W3C home > Mailing lists > Public > www-rdf-interest@w3.org > April 2003

Re: RDF Schema Validator - Validate RDF triples

From: Seth Ladd <seth@brivo.net>
Date: Mon, 28 Apr 2003 09:56:41 -0400
Message-ID: <3EAD3319.6070602@brivo.net>
To: www-rdf-interest@w3.org

> The validator should write out:
> "resource X has object Y defined as "creator" but Y is not of required
> range mm:Artist"
> "resource X is not of any known class"

I don't believe that RDFS prescribes correctness in the way you want it to.

(excuse the sloppy rdf/xml)

RDFS adds information to your model.  So when you say

<mb:Song rdf:about="xxx">
   <dc:creator rdf:resource="yyy"/>

and you apply your RDFS of:

<rdfs:Property rdf:about="dc:creator">
   <rdfs:range rdf:resource="mb:Artist"/>

You (or your rdf processor) then know that the resource "yyy" is an Artist.

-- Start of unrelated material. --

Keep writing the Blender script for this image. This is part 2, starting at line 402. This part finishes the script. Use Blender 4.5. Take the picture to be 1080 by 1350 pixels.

I'm not sure it's correct to say that a RDFS can validate in the way you
want.  It's not XML Schema, for instance.  It has a different purpose.
I was confused, too, because it also uses the word Schema.

This is actually a good thing, though:

Say you want to ask "Show me all the mb:Artist's".  In the original rdf,
there is no triple that states a resource if of type mb:Artist.  But...

Because RDFS says that dc:creator's are mb:Artists, and "yyy" is a
dc:creator, your query will return "yyy" as an mb:Artist (even though
it's not specified anywhere!).

So, RDFS's purpose is help describe RDF resources and properties.  It's
not really around to Validate (in the sense that I think you want it to).